_GIVEN RECORDS_

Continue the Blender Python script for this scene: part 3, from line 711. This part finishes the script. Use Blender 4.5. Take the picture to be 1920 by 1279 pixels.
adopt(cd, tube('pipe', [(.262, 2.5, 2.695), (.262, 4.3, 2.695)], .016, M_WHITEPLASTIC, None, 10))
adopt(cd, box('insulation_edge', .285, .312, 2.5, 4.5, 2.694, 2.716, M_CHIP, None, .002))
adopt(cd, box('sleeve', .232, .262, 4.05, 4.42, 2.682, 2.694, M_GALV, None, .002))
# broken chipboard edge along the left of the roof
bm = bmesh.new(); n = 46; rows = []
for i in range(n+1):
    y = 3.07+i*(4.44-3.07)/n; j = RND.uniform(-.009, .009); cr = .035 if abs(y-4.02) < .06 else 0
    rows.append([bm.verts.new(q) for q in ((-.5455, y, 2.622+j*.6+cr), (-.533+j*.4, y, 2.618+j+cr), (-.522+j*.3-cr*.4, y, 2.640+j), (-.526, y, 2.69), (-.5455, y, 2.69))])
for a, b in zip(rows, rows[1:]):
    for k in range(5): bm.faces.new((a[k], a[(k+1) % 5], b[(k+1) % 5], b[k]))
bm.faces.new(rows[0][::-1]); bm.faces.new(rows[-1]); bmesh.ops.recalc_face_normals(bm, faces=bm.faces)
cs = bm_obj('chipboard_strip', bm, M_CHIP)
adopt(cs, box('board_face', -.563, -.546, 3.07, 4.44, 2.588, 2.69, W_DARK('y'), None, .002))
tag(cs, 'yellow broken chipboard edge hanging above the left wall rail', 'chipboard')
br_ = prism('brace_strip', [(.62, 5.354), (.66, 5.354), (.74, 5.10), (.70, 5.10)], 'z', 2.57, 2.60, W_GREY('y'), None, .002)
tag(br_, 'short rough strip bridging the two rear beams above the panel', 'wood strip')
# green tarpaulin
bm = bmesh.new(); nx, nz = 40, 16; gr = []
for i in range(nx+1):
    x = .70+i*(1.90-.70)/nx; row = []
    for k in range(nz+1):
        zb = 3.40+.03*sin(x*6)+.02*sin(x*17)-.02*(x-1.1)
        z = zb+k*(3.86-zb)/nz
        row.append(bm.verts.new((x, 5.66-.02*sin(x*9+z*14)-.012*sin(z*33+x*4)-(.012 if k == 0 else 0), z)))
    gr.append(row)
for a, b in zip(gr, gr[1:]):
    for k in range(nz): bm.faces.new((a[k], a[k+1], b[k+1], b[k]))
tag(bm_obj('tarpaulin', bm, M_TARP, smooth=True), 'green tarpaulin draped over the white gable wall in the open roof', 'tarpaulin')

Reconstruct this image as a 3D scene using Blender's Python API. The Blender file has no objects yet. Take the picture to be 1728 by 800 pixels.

_REQUIREMENT_
Return the material in full, exactly as shown.

_OUTPUT FOR THIS EXERCISE_
Continue the Blender Python script for this scene: part 3, from line 711. This part finishes the script. Use Blender 4.5. Take the picture to be 1920 by 1279 pixels.
adopt(cd, tube('pipe', [(.262, 2.5, 2.695), (.262, 4.3, 2.695)], .016, M_WHITEPLASTIC, None, 10))
adopt(cd, box('insulation_edge', .285, .312, 2.5, 4.5, 2.694, 2.716, M_CHIP, None, .002))
adopt(cd, box('sleeve', .232, .262, 4.05, 4.42, 2.682, 2.694, M_GALV, None, .002))
# broken chipboard edge along the left of the roof
bm = bmesh.new(); n = 46; rows = []
for i in range(n+1):
    y = 3.07+i*(4.44-3.07)/n; j = RND.uniform(-.009, .009); cr = .035 if abs(y-4.02) < .06 else 0
    rows.append([bm.verts.new(q) for q in ((-.5455, y, 2.622+j*.6+cr), (-.533+j*.4, y, 2.618+j+cr), (-.522+j*.3-cr*.4, y, 2.640+j), (-.526, y, 2.69), (-.5455, y, 2.69))])
for a, b in zip(rows, rows[1:]):
    for k in range(5): bm.faces.new((a[k], a[(k+1) % 5], b[(k+1) % 5], b[k]))
bm.faces.new(rows[0][::-1]); bm.faces.new(rows[-1]); bmesh.ops.recalc_face_normals(bm, faces=bm.faces)
cs = bm_obj('chipboard_strip', bm, M_CHIP)
adopt(cs, box('board_face', -.563, -.546, 3.07, 4.44, 2.588, 2.69, W_DARK('y'), None, .002))
tag(cs, 'yellow broken chipboard edge hanging above the left wall rail', 'chipboard')
br_ = prism('brace_strip', [(.62, 5.354), (.66, 5.354), (.74, 5.10), (.70, 5.10)], 'z', 2.57, 2.60, W_GREY('y'), None, .002)
tag(br_, 'short rough strip bridging the two rear beams above the panel', 'wood strip')
# green tarpaulin
bm = bmesh.new(); nx, nz = 40, 16; gr = []
for i in range(nx+1):
    x = .70+i*(1.90-.70)/nx; row = []
    for k in range(nz+1):
        zb = 3.40+.03*sin(x*6)+.02*sin(x*17)-.02*(x-1.1)
        z = zb+k*(3.86-zb)/nz
        row.append(bm.verts.new((x, 5.66-.02*sin(x*9+z*14)-.012*sin(z*33+x*4)-(.012 if k == 0 else 0), z)))
    gr.append(row)
for a, b in zip(gr, gr[1:]):
    for k in range(nz): bm.faces.new((a[k], a[k+1], b[k+1], b[k]))
tag(bm_obj('tarpaulin', bm, M_TARP, smooth=True), 'green tarpaulin draped over the white gable wall in the open roof', 'tarpaulin')

Reconstruct this image as a 3D scene using Blender's Python API. The Blender file has no objects yet. Take the picture to be 1728 by 800 pixels.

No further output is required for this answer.